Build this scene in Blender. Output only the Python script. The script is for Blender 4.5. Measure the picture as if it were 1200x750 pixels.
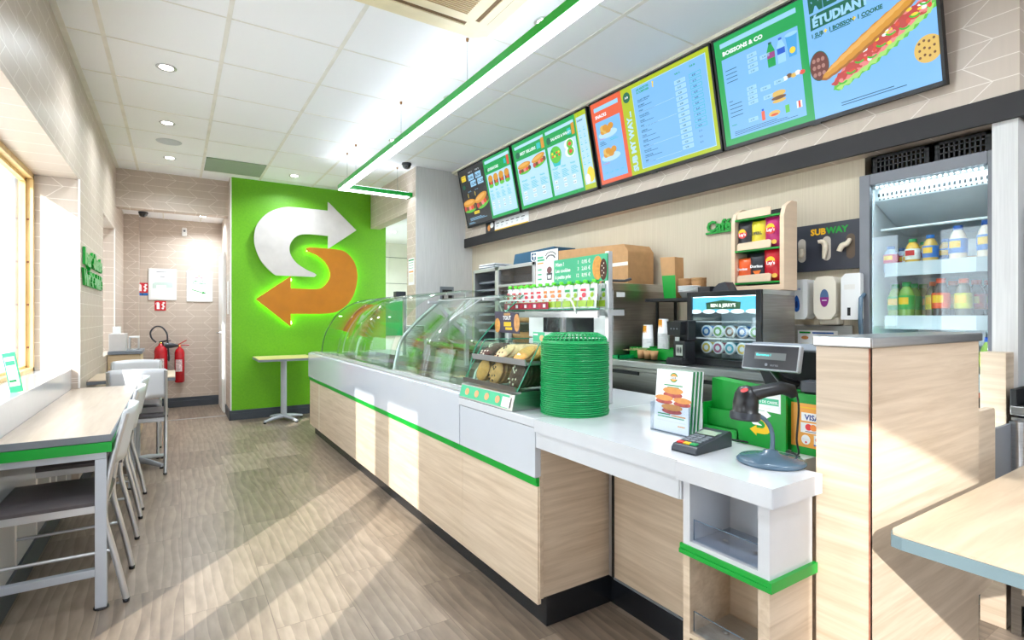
import bpy, bmesh, math, random
from mathutils import Matrix, Vector, Euler
random.seed(7)
PI = math.pi
C = bpy.context.scene.collection
SC = bpy.context.scene
for _o in list(bpy.data.objects):
    bpy.data.objects.remove(_o)

# ------------------------------------------------------------------ camera, world, sun, exposure
cam_d = bpy.data.cameras.new('camera')
cam_d.sensor_width = 36
cam_d.lens = 617 / 1200 * 36
cam_d.shift_y = -4 / 1200
cam_d.clip_start = 0.02
cam = bpy.data.objects.new('camera', cam_d)
cam.location = (0, 0, 1.23)
cam.rotation_euler = (PI / 2, 0, -0.5685)
C.objects.link(cam)
SC.camera = cam
SC.view_settings.view_transform = 'Standard'
SC.view_settings.look = 'None'
SC.view_settings.gamma = 1
SC.view_settings.use_curve_mapping = False
SC.view_settings.exposure = 1.08
try:
    SC.cycles.use_denoising = True
    SC.cycles.max_bounces = 12
    SC.cycles.transparent_max_bounces = 24
    SC.cycles.sample_clamp_indirect = 6
    SC.cycles.caustics_reflective = False
    SC.cycles.caustics_refractive = False
except Exception:
    pass
W = bpy.data.worlds.new('world')
SC.world = W
W.use_nodes = True
bg = W.node_tree.nodes['Background']
bg.inputs[0].default_value = (0.80, 0.89, 1.0, 1)
bg.inputs[1].default_value = 3.4
sun_d = bpy.data.lights.new('sun', 'SUN')
sun_d.energy = 4.4
sun_d.angle = 0.010
sun_d.color = (1.0, 0.97, 0.93)
sun = bpy.data.objects.new('sun', sun_d)
sun.rotation_euler = Vector((0.672, 0.740, -0.477)).to_track_quat('-Z', 'Y').to_euler()
sun.location = (-5, -5, 6)
C.objects.link(sun)
LAMP_E = 5.2        # linear lamp diffuser
UP_E = 4.2          # glow added on top of that lamp to brighten the ceiling
DOWN_W = 5.5       # each downlight and each added ceiling fill, watts

def portal(name, loc, rot, sx, sy):
    d = bpy.data.lights.new(name, 'AREA')
    d.shape = 'RECTANGLE'; d.size = sx; d.size_y = sy
    d.cycles.is_portal = True
    o = bpy.data.objects.new(name, d); o.location = loc; o.rotation_euler = rot
    C.objects.link(o)
# portals only guide the sky's own light through the openings of the room
portal('window_portal', (-0.93, 3.55, 1.5), (0, -PI / 2, 0), 1.3, 2.2)
portal('window_portal', (-0.93, 1.40, 1.09), (0, -PI / 2, 0), 2.15, 1.6)
portal('window_portal', (-0.93, 6.60, 1.5), (0, -PI / 2, 0), 1.3, 1.05)

# ------------------------------------------------------------------ materials
def srgb(r, g, b):
    def f(c):
        c /= 255.0
        return c / 12.92 if c <= 0.04045 else ((c + 0.055) / 1.055) ** 2.4
    return (f(r), f(g), f(b), 1)

def newmat(name):
    m = bpy.data.materials.new(name); m.use_nodes = True
    nt = m.node_tree
    return m, nt, nt.nodes['Principled BSDF']

def N(nt, t, **k):
    n = nt.nodes.new(t)
    for a, b in k.items():
        setattr(n, a, b)
    return n

_mc = {}
def mat(name, col, rough=0.5, metal=0.0, var=0.06, scale=8.0, stretch=(1, 1, 1), bump=0.0, spec=0.5, coat=0.0, trans=0.0):
    """painted / plastic / metal surface with a faint noise in colour and roughness"""
    if name in _mc: return _mc[name]
    m, nt, b = newmat(name)
    c = srgb(*col)
    tc = N(nt, 'ShaderNodeTexCoord'); mp = N(nt, 'ShaderNodeMapping'); no = N(nt, 'ShaderNodeTexNoise')
    mp.inputs['Scale'].default_value = stretch
    no.inputs['Scale'].default_value = scale; no.inputs['Detail'].default_value = 3
    nt.links.new(tc.outputs['Object'], mp.inputs[0]); nt.links.new(mp.outputs[0], no.inputs['Vector'])
    r = N(nt, 'ShaderNodeValToRGB')
    r.color_ramp.elements[0].position = 0.3; r.color_ramp.elements[1].position = 0.7
    r.color_ramp.elements[0].color = tuple(x * (1 - var) for x in c[:3]) + (1,)
    r.color_ramp.elements[1].color = tuple(min(1, x * (1 + var)) for x in c[:3]) + (1,)
    nt.links.new(no.outputs['Fac'], r.inputs[0]); nt.links.new(r.outputs[0], b.inputs['Base Color'])
    b.inputs['Roughness'].default_value = rough; b.inputs['Metallic'].default_value = metal
    b.inputs['Specular IOR Level'].default_value = spec
    b.inputs['Coat Weight'].default_value = coat
    b.inputs['Transmission Weight'].default_value = trans
    if bump:
        bu = N(nt, 'ShaderNodeBump'); bu.inputs['Strength'].default_value = bump; bu.inputs['Distance'].default_value = 0.004
        nt.links.new(no.outputs['Fac'], bu.inputs['Height']); nt.links.new(bu.outputs[0], b.inputs['Normal'])
    _mc[name] = m
    return m

def emit(name, col, s=1.0):
    if name in _mc: return _mc[name]
    m, nt, b = newmat(name)
    c = srgb(*col)
    b.inputs['Base Color'].default_value = (0.02, 0.02, 0.02, 1)
    b.inputs['Roughness'].default_value = 0.25
    b.inputs['Emission Color'].default_value = c
    b.inputs['Emission Strength'].default_value = s
    _mc[name] = m
    return m

def mathn(nt, op, a, b=None, c=None):
    n = N(nt, 'ShaderNodeMath', operation=op)
    for i, v in enumerate((a, b, c)):
        if v is None: continue
        if isinstance(v, (int, float)): n.inputs[i].default_value = v
        else: nt.links.new(v, n.inputs[i])
    return n.outputs[0]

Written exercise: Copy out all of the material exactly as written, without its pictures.

Written reply:
Build this scene in Blender. Output only the Python script. The script is for Blender 4.5. Measure the picture as if it were 1200x750 pixels.
import bpy, bmesh, math, random
from mathutils import Matrix, Vector, Euler
random.seed(7)
PI = math.pi
C = bpy.context.scene.collection
SC = bpy.context.scene
for _o in list(bpy.data.objects):
    bpy.data.objects.remove(_o)

# ------------------------------------------------------------------ camera, world, sun, exposure
cam_d = bpy.data.cameras.new('camera')
cam_d.sensor_width = 36
cam_d.lens = 617 / 1200 * 36
cam_d.shift_y = -4 / 1200
cam_d.clip_start = 0.02
cam = bpy.data.objects.new('camera', cam_d)
cam.location = (0, 0, 1.23)
cam.rotation_euler = (PI / 2, 0, -0.5685)
C.objects.link(cam)
SC.camera = cam
SC.view_settings.view_transform = 'Standard'
SC.view_settings.look = 'None'
SC.view_settings.gamma = 1
SC.view_settings.use_curve_mapping = False
SC.view_settings.exposure = 1.08
try:
    SC.cycles.use_denoising = True
    SC.cycles.max_bounces = 12
    SC.cycles.transparent_max_bounces = 24
    SC.cycles.sample_clamp_indirect = 6
    SC.cycles.caustics_reflective = False
    SC.cycles.caustics_refractive = False
except Exception:
    pass
W = bpy.data.worlds.new('world')
SC.world = W
W.use_nodes = True
bg = W.node_tree.nodes['Background']
bg.inputs[0].default_value = (0.80, 0.89, 1.0, 1)
bg.inputs[1].default_value = 3.4
sun_d = bpy.data.lights.new('sun', 'SUN')
sun_d.energy = 4.4
sun_d.angle = 0.010
sun_d.color = (1.0, 0.97, 0.93)
sun = bpy.data.objects.new('sun', sun_d)
sun.rotation_euler = Vector((0.672, 0.740, -0.477)).to_track_quat('-Z', 'Y').to_euler()
sun.location = (-5, -5, 6)
C.objects.link(sun)
LAMP_E = 5.2        # linear lamp diffuser
UP_E = 4.2          # glow added on top of that lamp to brighten the ceiling
DOWN_W = 5.5       # each downlight and each added ceiling fill, watts

def portal(name, loc, rot, sx, sy):
    d = bpy.data.lights.new(name, 'AREA')
    d.shape = 'RECTANGLE'; d.size = sx; d.size_y = sy
    d.cycles.is_portal = True
    o = bpy.data.objects.new(name, d); o.location = loc; o.rotation_euler = rot
    C.objects.link(o)
# portals only guide the sky's own light through the openings of the room
portal('window_portal', (-0.93, 3.55, 1.5), (0, -PI / 2, 0), 1.3, 2.2)
portal('window_portal', (-0.93, 1.40, 1.09), (0, -PI / 2, 0), 2.15, 1.6)
portal('window_portal', (-0.93, 6.60, 1.5), (0, -PI / 2, 0), 1.3, 1.05)

# ------------------------------------------------------------------ materials
def srgb(r, g, b):
    def f(c):
        c /= 255.0
        return c / 12.92 if c <= 0.04045 else ((c + 0.055) / 1.055) ** 2.4
    return (f(r), f(g), f(b), 1)

def newmat(name):
    m = bpy.data.materials.new(name); m.use_nodes = True
    nt = m.node_tree
    return m, nt, nt.nodes['Principled BSDF']

def N(nt, t, **k):
    n = nt.nodes.new(t)
    for a, b in k.items():
        setattr(n, a, b)
    return n

_mc = {}
def mat(name, col, rough=0.5, metal=0.0, var=0.06, scale=8.0, stretch=(1, 1, 1), bump=0.0, spec=0.5, coat=0.0, trans=0.0):
    """painted / plastic / metal surface with a faint noise in colour and roughness"""
    if name in _mc: return _mc[name]
    m, nt, b = newmat(name)
    c = srgb(*col)
    tc = N(nt, 'ShaderNodeTexCoord'); mp = N(nt, 'ShaderNodeMapping'); no = N(nt, 'ShaderNodeTexNoise')
    mp.inputs['Scale'].default_value = stretch
    no.inputs['Scale'].default_value = scale; no.inputs['Detail'].default_value = 3
    nt.links.new(tc.outputs['Object'], mp.inputs[0]); nt.links.new(mp.outputs[0], no.inputs['Vector'])
    r = N(nt, 'ShaderNodeValToRGB')
    r.color_ramp.elements[0].position = 0.3; r.color_ramp.elements[1].position = 0.7
    r.color_ramp.elements[0].color = tuple(x * (1 - var) for x in c[:3]) + (1,)
    r.color_ramp.elements[1].color = tuple(min(1, x * (1 + var)) for x in c[:3]) + (1,)
    nt.links.new(no.outputs['Fac'], r.inputs[0]); nt.links.new(r.outputs[0], b.inputs['Base Color'])
    b.inputs['Roughness'].default_value = rough; b.inputs['Metallic'].default_value = metal
    b.inputs['Specular IOR Level'].default_value = spec
    b.inputs['Coat Weight'].default_value = coat
    b.inputs['Transmission Weight'].default_value = trans
    if bump:
        bu = N(nt, 'ShaderNodeBump'); bu.inputs['Strength'].default_value = bump; bu.inputs['Distance'].default_value = 0.004
        nt.links.new(no.outputs['Fac'], bu.inputs['Height']); nt.links.new(bu.outputs[0], b.inputs['Normal'])
    _mc[name] = m
    return m

def emit(name, col, s=1.0):
    if name in _mc: return _mc[name]
    m, nt, b = newmat(name)
    c = srgb(*col)
    b.inputs['Base Color'].default_value = (0.02, 0.02, 0.02, 1)
    b.inputs['Roughness'].default_value = 0.25
    b.inputs['Emission Color'].default_value = c
    b.inputs['Emission Strength'].default_value = s
    _mc[name] = m
    return m

def mathn(nt, op, a, b=None, c=None):
    n = N(nt, 'ShaderNodeMath', operation=op)
    for i, v in enumerate((a, b, c)):
        if v is None: continue
        if isinstance(v, (int, float)): n.inputs[i].default_value = v
        else: nt.links.new(v, n.inputs[i])
    return n.outputs[0]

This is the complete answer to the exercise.